Ethiopian Highland's

Ethiopia’s Economy

Ethiopia has experienced double-digit economic growth, averaging 10.8% since 2005, which has mainly been underpinned by public-sector-led development. Real gross domestic product (GDP) is estimated to have grown by 10.2% in fiscal year 2014/15. The agriculture, services and industry sectors accounted for 38.8%, 46.6% and 15.2% of real GDP, respectively.

Ethiopia, having registered high economic growth since 2005 at an average 10.8% per annum, stands out as one of the fastest growing economies in the world. In 2014/15, real GDP grew by 10.2%. While the share of agriculture in the GDP declined over ten years from 47% in 2004/05 to 39% in 2014/15, that of the services sector increased from 40% to 46% in the same period.

Ethiopia’s Export

Agriculture remains the leading sector in terms of contribution to the country’s overall economy. It is a major source of food like for domestic consumption, of raw materials for the domestic manufacturing industries and of primary commodities for export. Moreover, the sector contributes 73% of employment and supplies 70% of the raw material requirements of local industries. Livestock and livestock products, as well as food crops, were the leading contributors to agriculture-sector growth in 2014/15. Ethiopia’s agriculture depends highly on traditional farming methods and a rain-fed farming system and is vulnerable to environmental and climate-related impacts.

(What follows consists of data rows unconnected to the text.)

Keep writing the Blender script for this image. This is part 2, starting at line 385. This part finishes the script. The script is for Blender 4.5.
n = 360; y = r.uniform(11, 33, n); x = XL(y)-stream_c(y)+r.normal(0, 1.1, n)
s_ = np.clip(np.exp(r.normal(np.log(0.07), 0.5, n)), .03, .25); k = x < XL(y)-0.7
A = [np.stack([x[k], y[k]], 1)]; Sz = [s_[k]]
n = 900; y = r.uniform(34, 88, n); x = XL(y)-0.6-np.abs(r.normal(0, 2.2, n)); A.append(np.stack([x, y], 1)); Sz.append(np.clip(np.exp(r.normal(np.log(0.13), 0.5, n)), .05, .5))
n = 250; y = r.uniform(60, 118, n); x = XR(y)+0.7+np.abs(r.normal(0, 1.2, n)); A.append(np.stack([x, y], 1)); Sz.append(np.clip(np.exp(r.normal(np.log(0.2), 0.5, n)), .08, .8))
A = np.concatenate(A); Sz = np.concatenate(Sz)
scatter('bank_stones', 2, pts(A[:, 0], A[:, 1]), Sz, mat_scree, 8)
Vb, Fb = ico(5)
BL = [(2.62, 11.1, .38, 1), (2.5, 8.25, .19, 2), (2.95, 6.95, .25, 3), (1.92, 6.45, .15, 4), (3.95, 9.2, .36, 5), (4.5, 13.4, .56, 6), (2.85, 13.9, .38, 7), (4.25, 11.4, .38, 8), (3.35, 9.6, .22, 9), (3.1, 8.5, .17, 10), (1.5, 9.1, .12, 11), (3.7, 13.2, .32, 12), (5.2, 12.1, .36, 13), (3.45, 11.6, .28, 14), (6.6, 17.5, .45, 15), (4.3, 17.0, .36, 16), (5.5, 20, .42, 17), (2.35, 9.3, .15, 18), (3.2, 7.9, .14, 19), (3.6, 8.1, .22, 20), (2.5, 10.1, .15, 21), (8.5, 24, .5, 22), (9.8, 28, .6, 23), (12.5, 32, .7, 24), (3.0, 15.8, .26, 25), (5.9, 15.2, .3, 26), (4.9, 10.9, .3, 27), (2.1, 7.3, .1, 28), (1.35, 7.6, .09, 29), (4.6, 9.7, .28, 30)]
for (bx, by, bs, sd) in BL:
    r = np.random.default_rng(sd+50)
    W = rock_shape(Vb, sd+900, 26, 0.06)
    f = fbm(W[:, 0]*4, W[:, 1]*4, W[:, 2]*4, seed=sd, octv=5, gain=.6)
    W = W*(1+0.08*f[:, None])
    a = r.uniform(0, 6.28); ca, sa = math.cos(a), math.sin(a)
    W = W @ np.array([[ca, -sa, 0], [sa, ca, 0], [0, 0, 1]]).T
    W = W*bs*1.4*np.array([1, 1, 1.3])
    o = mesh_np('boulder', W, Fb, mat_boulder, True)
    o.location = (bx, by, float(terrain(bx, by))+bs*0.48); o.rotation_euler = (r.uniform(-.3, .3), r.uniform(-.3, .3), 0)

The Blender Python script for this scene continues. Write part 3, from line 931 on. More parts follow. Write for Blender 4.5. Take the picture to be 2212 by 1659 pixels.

The average value of export earnings between 2011/12 and 2014/15 was USD 3.1 billion. In 2014/15, the value of merchandise exports totaled USD 3 billion, posting an 8.5% decline year-on-year. This was due to a fall in the volume of exports (such as coffee and pulses) and decreases in gold, oilseeds and pulses prices.

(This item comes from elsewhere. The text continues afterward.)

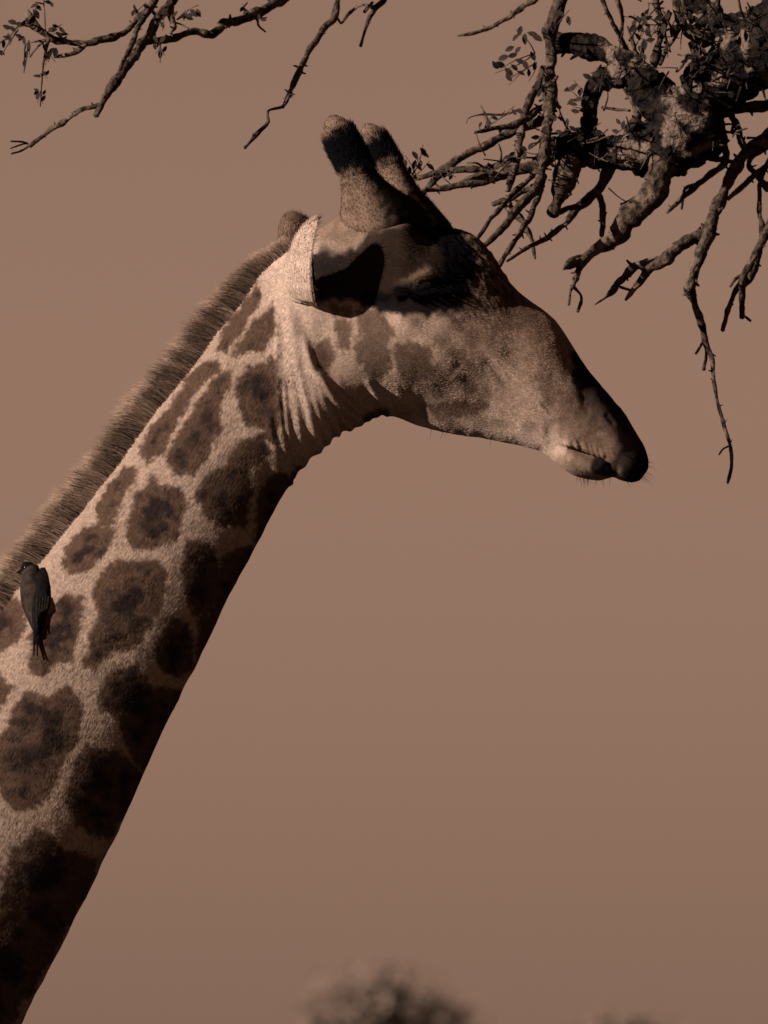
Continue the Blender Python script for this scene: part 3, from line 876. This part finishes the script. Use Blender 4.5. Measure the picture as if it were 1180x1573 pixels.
for x0, y0, x1, y1 in ((42, 930, 33, 946), (48, 938, 40, 950)):
    v_, f_ = lofted([(x0, y0, BD, 2.5), ((x0+x1)/2 - 1, (y0+y1)/2, BD+6, 1.6), (x1, y1, BD+16, 1.6)], 6, 0)
    lg = link('leg', mesh_from('bird_leg', v_, f_), M_beak, bird)
    for dx in (-6, 0, 5):
        v_, f_ = lofted([(x1, y1, BD+16, 1.3), (x1+dx, y1-7, BD+19, .8)], 5, 0)
        link('claw', mesh_from('claw', v_, f_), M_beak, lg)

# ------------------------------------------------------------------ overhanging tree
tree = empty('overhanging_tree', (2.9, 1.2, 0), 'gnarled tree whose dark knobbly branches and sparse leaves hang over the giraffe', 'tree')
def depth(x, y):
    return .55 + .30*(fbm(np.array([[x/260, y/260]]), 2, 70)[0] - .5)*2
def branch(pts, name='branch', dy=0.0, mat=None, rough=.16, seed=None, knobs=True):
    """pts (px, py, radius px); dy is how far the free end leaves the plane of its root"""
    global _bs
    _bs += 1
    pts = np.array(pts, float)
    n0 = len(pts)
    plen = np.linalg.norm(np.diff(pts[:, :2], axis=0), axis=1).sum()
    n = int(max(8, min(200, plen / 2.6)))
    p4 = np.array([(x, y, r, (depth(x, y) + dy*k/max(1, n0-1))/S) for k, (x, y, r) in enumerate(pts)])
    a = catmull(p4[:, [0, 1, 3, 2]], n)
    r = np.maximum(a[:, 3]*np.where(a[:, 3] > 14, 1.0, .88), .7)
    # crooked growth and swellings
    q = np.stack([np.arange(n)*plen/n/22, np.full(n, _bs*3.7)], -1)
    env = np.sin(np.linspace(0, math.pi, n))
    a[:, 0] += (fbm(q, 2, 1) - .5)*np.minimum(r*1.3, 7)*env; a[:, 1] += (fbm(q, 2, 2) - .5)*np.minimum(r*1.3, 7)*env
    r = r*(1 + .35*(fbm(q*1.7, 2, 3) - .5)*2)
    path = P(a[:, 0], a[:, 1], 0) * 0
    path = P(a[:, 0], a[:, 1], a[:, 2]*S)
    sides = int(np.clip(r.max()*1.6 + 5, 6, 56))
    v_, f_ = tube(path, r*S, sides, rough, _bs, 26 if r.max() < 14 else 14)
    parts_ = [(v_, f_)]
    if knobs and plen > 40:
        for _ in range(int(plen/22)):
            k = random.randrange(2, n-2)
            if r[k] < 2: continue
            an = random.uniform(0, 2*math.pi)
            dv = np.array([math.cos(an), random.uniform(-.6, .2), math.sin(an)]); dv /= np.linalg.norm(dv)
            ro = path[k] + dv*r[k]*S*.5
            lg_ = random.uniform(.5, 1.1)*r[k]*S + random.uniform(2, 5)*S
            pp = np.array([ro, ro + dv*lg_*.6, ro + dv*lg_])
            pp = catmull(pp, 5)
            rr = np.linspace(min(r[k]*.45, 5), min(r[k]*.2, 1.6), 5)*S
            vk, fk = tube(pp, rr, 6, .2, k, 60)
            parts_.append((vk, fk))
    v2, f2, _ = merge(parts_)
    rm = pts[:, 2].max()
    return link(name, mesh_from(name, v2, f2), mat or (M_bark if name == 'limb' else M_twig), tree)
_bs = 0
# trunk and the limbs above the frame
tp = catmull(np.array([(2.9, 1.2, -.3, .34), (2.86, 1.15, 1.2, .27), (2.7, 1.0, 2.6, .24), (2.3, .8, 3.8, .2), (1.6, .65, 4.25, .15), (1.02, .58, 4.38, .085)]), 90)
v_, f_ = tube(tp[:, :3], tp[:, 3], 26, .14, 3, 7)
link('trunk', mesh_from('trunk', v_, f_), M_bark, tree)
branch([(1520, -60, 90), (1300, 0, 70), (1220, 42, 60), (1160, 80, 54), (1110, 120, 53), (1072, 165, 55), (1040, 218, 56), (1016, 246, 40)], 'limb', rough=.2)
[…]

Ethiopia has a rising trade imbalance, with total imports increasing by 12.5% each year on average over the last ten years. Imports, which increased from $3.6 billion in 2010 to $12.5 billion in 2017, the top of Ethiopia’s trade imbalance, drove the increase in the trade deficit. Concerned about the rising trade imbalance, Ethiopia’s government has worked to decrease imports and implemented other macroeconomic policies in recent years, resulting in a reduction in the trade deficit to $12.3 billion in 2018 and $11.6 billion in 2019. (

Agriculture Export In Ethiopia

Ethiopia’s exports continued to be dominated by primary commodities, as export diversification is still at a very early stage, and imports were dominated by capital goods, arising from growing demand for investment in infrastructure development. In 2014/15, Ethiopia’s exports were valued at USD 3 billion, 8.5% less than in the previous fiscal year. This decline in the values of exports came mainly from drops in the export prices of gold, coffee, and oilseeds, amongst other export products.

In the same period, imports were increased by 20.4% to USD 16.5 billion compared to the preceding year. The major imports were capital goods (41.9%), consumer goods (27.4%), semi finished goods (15.7%) and fuel (18.5%).

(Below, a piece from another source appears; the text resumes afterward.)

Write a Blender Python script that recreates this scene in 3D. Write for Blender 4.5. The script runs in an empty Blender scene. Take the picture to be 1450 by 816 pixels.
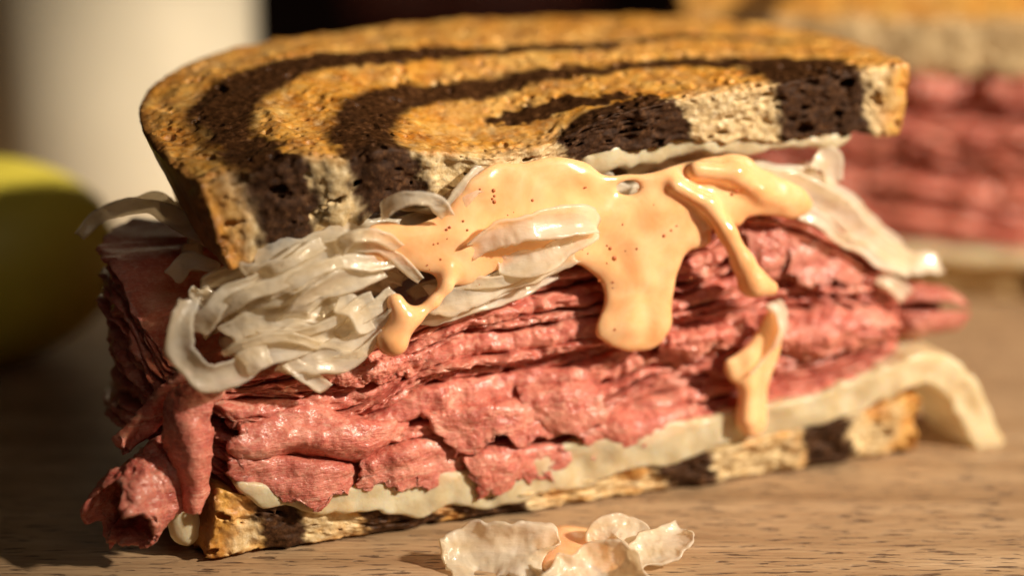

Ethiopia is considered as having thick borders. In the World Bank report, Doing Business 2016, the country was ranked 166th out of 189 economies in the area of trading across borders, one place down from the previous year. In addition, measures to facilitate easy movement of persons and labor such as the issuance of a common means of identification at the regional level, easing of visa requirements and the establishment of efficient immigration offices at border posts, with the required human and organizational capacities, are partially not yet applied.

The current Ethiopian government has taken a variety of policy initiatives to address the export sector’s problems. The Ethiopian government has taken measures such as simplifying export licensing, currency devaluation, a 70% loan for export-related investment, a preferential interest rate scheme that is 3.5% lower than the interest rate on non-export activity loans, and foreign exchange retention of 10% of earnings (Bekele & Mersha, 2019). Despite these incentives, the disparity between Ethiopian imports and exports has widened during the previous two decades.

Ethiopia is now facing a challenging scenario in terms of foreign exchange revenues. The persistent trade imbalance over the last two decades, as well as the necessity to borrow to finance it, has resulted in a high degree of foreign exchange shortage and debt load. In 2016, for example, the debt to gross domestic product ratio was 26%. (NBE, 2018).